Cross-Cultural Differences and Similarities in Human Value Instantiation

Hanel PHP, Maio GR, et al. (2018).
Front. Psychol., 29 May 2018
Sec.Personality and Social Psychology


Previous research found that the within-country variability of human values (e.g., equality and helpfulness) clearly outweighs between-country variability. Across three countries (Brazil, India, and the United Kingdom), the present research tested in student samples whether between-nation differences reside more in the behaviors used to concretely instantiate (i.e., exemplify or understand) values than in their importance as abstract ideals. In Study 1 (N = 630), we found several meaningful between-country differences in the behaviors that were used to concretely instantiate values, alongside high within-country variability. In Study 2 (N = 677), we found that participants were able to match instantiations back to the values from which they were derived, even if the behavior instantiations were spontaneously produced only by participants from another country or were created by us. Together, these results support the hypothesis that people in different nations can differ in the behaviors that are seen as typical as instantiations of values, while holding similar ideas about the abstract meaning of the values and their importance.

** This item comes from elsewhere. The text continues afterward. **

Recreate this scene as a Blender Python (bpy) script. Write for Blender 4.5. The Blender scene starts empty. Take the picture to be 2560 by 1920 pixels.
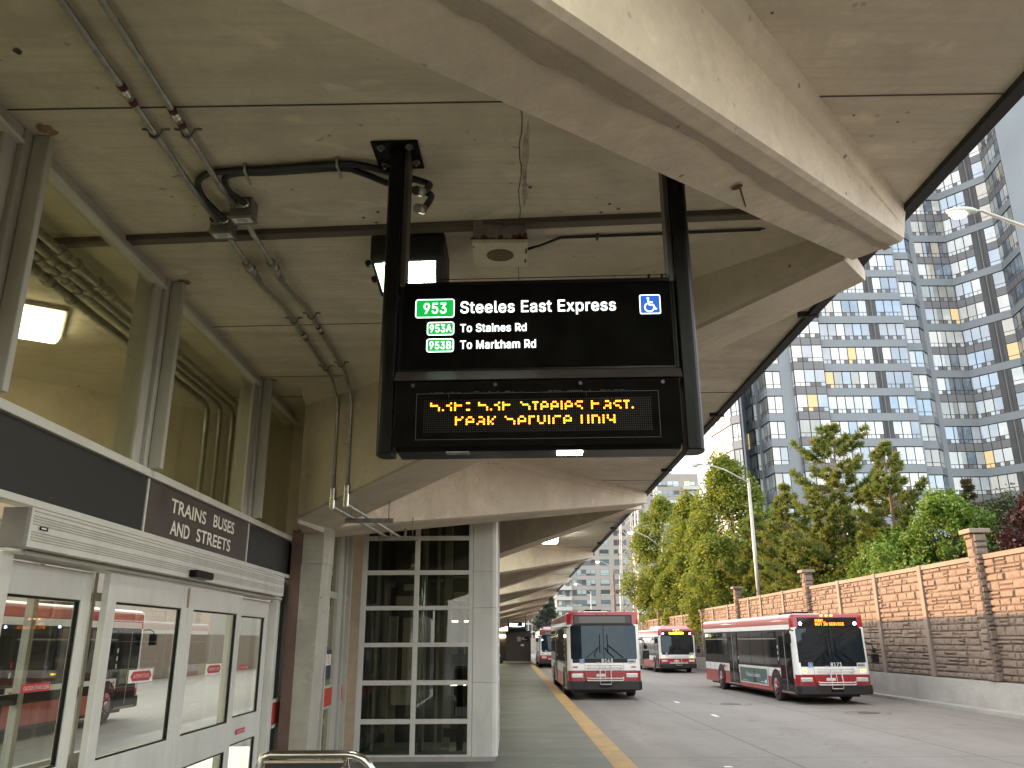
import bpy, bmesh, math, random
import numpy as np
from math import radians, sin, cos, pi, sqrt, atan2
from mathutils import Vector, Matrix

# ------------------------------------------------------------------ camera, sky, sun, exposure
SC = bpy.context.scene
COL = SC.collection
cam_d = bpy.data.cameras.new('camera')
cam = bpy.data.objects.new('camera', cam_d)
COL.objects.link(cam)
cam_d.sensor_fit = 'HORIZONTAL'
cam_d.sensor_width = 36.0
cam_d.lens = 28.82
cam_d.clip_start = 0.05
cam_d.clip_end = 3000
cam.matrix_world = (Matrix.Translation((0, 0, 1.9)) @ Matrix.Rotation(radians(-0.14), 4, 'Z')
                    @ Matrix.Rotation(radians(90 + 17.42), 4, 'X') @ Matrix.Rotation(radians(-0.25), 4, 'Z'))
SC.camera = cam
SUN_EL, SUN_AZ = radians(9.7), radians(-57)          # azimuth from +Y towards +X
world = bpy.data.worlds.new('World')
SC.world = world
world.use_nodes = True
wn = world.node_tree
bg = wn.nodes['Background']
sky = wn.nodes.new('ShaderNodeTexSky')
sky.sky_type = 'NISHITA'
sky.sun_disc = False
sky.sun_elevation = SUN_EL
sky.sun_rotation = SUN_AZ
sky.air_density = 1.0
sky.dust_density = 2.0
sky.ozone_density = 1.6
# broken white cloud over the clear sky
wtc = wn.nodes.new('ShaderNodeTexCoord')
wsp = wn.nodes.new('ShaderNodeSeparateXYZ'); wn.links.new(wtc.outputs['Generated'], wsp.inputs[0])
wdv = wn.nodes.new('ShaderNodeVectorMath'); wdv.operation = 'DIVIDE'
wad = wn.nodes.new('ShaderNodeMath'); wad.operation = 'ADD'; wad.inputs[1].default_value = .22
wab = wn.nodes.new('ShaderNodeMath'); wab.operation = 'ABSOLUTE'; wn.links.new(wsp.outputs[2], wab.inputs[0]); wn.links.new(wab.outputs[0], wad.inputs[0])
wcb = wn.nodes.new('ShaderNodeCombineXYZ')
for q in range(3): wn.links.new(wad.outputs[0], wcb.inputs[q])
wn.links.new(wtc.outputs['Generated'], wdv.inputs[0]); wn.links.new(wcb.outputs[0], wdv.inputs[1])
wno = wn.nodes.new('ShaderNodeTexNoise'); wno.inputs['Scale'].default_value = 1.5; wno.inputs['Detail'].default_value = 7; wno.inputs['Roughness'].default_value = .58
wn.links.new(wdv.outputs[0], wno.inputs['Vector'])
wmr = wn.nodes.new('ShaderNodeMapRange'); wmr.inputs[1].default_value = .40; wmr.inputs[2].default_value = .60; wmr.inputs[3].default_value = .12; wmr.inputs[4].default_value = .92
wn.links.new(wno.outputs[0], wmr.inputs[0])
whz = wn.nodes.new('ShaderNodeMapRange'); whz.inputs[1].default_value = 0; whz.inputs[2].default_value = .42; whz.inputs[3].default_value = .93; whz.inputs[4].default_value = 0
whz.interpolation_type = 'SMOOTHSTEP'
wn.links.new(wab.outputs[0], whz.inputs[0])                    # pale haze towards the horizon
wma = wn.nodes.new('ShaderNodeMath'); wma.operation = 'MAXIMUM'
wn.links.new(wmr.outputs[0], wma.inputs[0]); wn.links.new(whz.outputs[0], wma.inputs[1])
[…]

Overall, Study 1 revealed that most examples that are spontaneously attached to values vary in how much they are shaped by context. In most cases, within-country variability outweighed between-country differences. Nevertheless, many of the instances for which between-country differences were found could be linked to contextual factors. In Study 2, we found that most instantiations that had been spontaneously produced by participants in another country could reliably be matched to the values that they exemplified. Taken together, our results further challenge “the prevailing conception of culture as shared meaning system” (Schwartz, 2014, p. 5), as long as culture is equated with country or nation: the within-country variability outweighs the between-country variability, similar to values on an abstract level (Fischer and Schwartz, 2011). In other words, people endorse the same values to a similar extent across countries and also instantiate them similarly. We hope this research helps to lay a foundation for future research examining these differences and their implications for intercultural understanding and communication.